Fluorescence measurement can detect the smallest amounts of fluorescent substances. Even fingerprints, consisting of less than 2% skin fats, can be detected. Typical detection ranges for manufacturing aids are 10 mg/m² … 10 g/m² (1 μg/cm² … 1 mg/cm²).

Exceptions are substances that do not fluoresce under UV excitation, such as silicone oils, saturated organic compounds, short-chain unsaturated hydrocarbons, metals, and their oxides. Whether contamination can be detected in the amount relevant to the process (bonding, welding, etc.) can be tested with a simple fluorescence test.

By adding fluorescent pigments or dyes as fluorescence markers, weakly or non-fluorescent substances can also be detected. Fluorescence markers are used to lower the detection limit and capture layer thicknesses below 10 mg/m² (1μg/cm²).

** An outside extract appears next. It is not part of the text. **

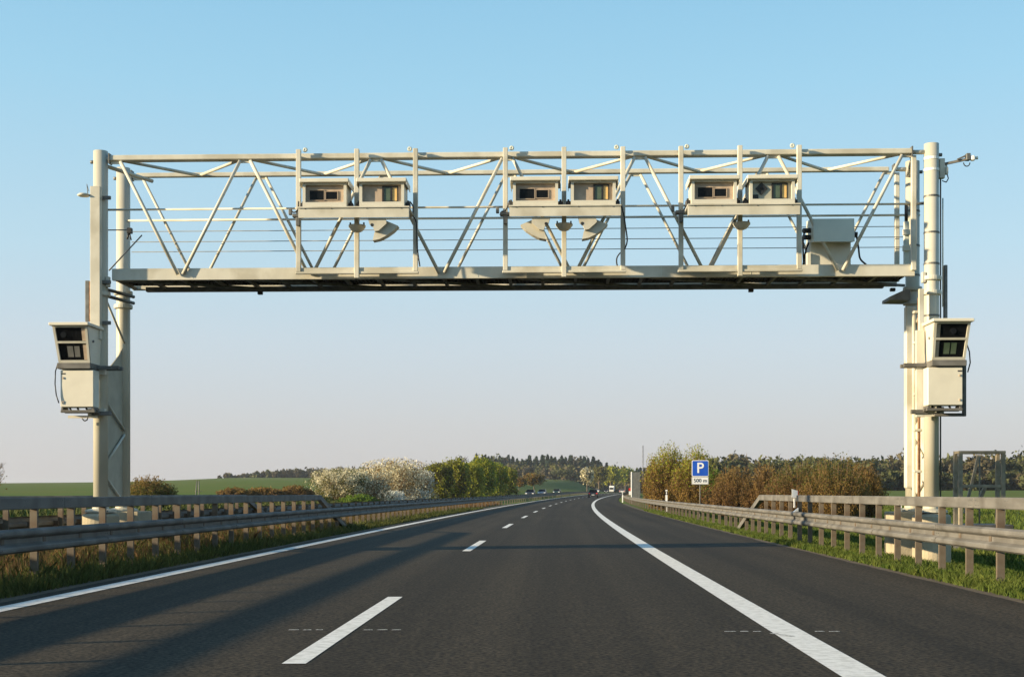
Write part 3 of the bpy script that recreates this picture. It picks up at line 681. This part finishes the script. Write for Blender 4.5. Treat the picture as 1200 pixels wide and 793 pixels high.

Fluorescence of Substrates

Metallic and ceramic surfaces do not fluoresce. Glass surfaces may fluoresce due to impurities in the amorphous structure. Other materials such as paper, textiles, and plastics tend to fluoresce more strongly due to their complex structure of organic molecules.

Photobleaching

Photobleaching is a dynamic process in which fluorescent structures are photochemically destroyed by UV excitation. A vivid example is the discolouration of paper pages by sunlight, where the bright white is destroyed.

The intensity of the photobleaching effect is substance-dependent. The measurement time of SITA fluorescence measuring devices is so short that the scanning duration of a measurement point keeps the photobleaching effect to a minimum.

In practical measurements, the photobleaching effect only occurs when the same spot on the surface is repeatedly measured without moving the sensor. Such practice is not recommended. It is more sensible to measure at several different points and average the results to evaluate the surface.

For repeated measurements as part of a gauge capability study, we recommend using SITA fluorescence standards. They exclude cross-influences from photobleaching and positioning.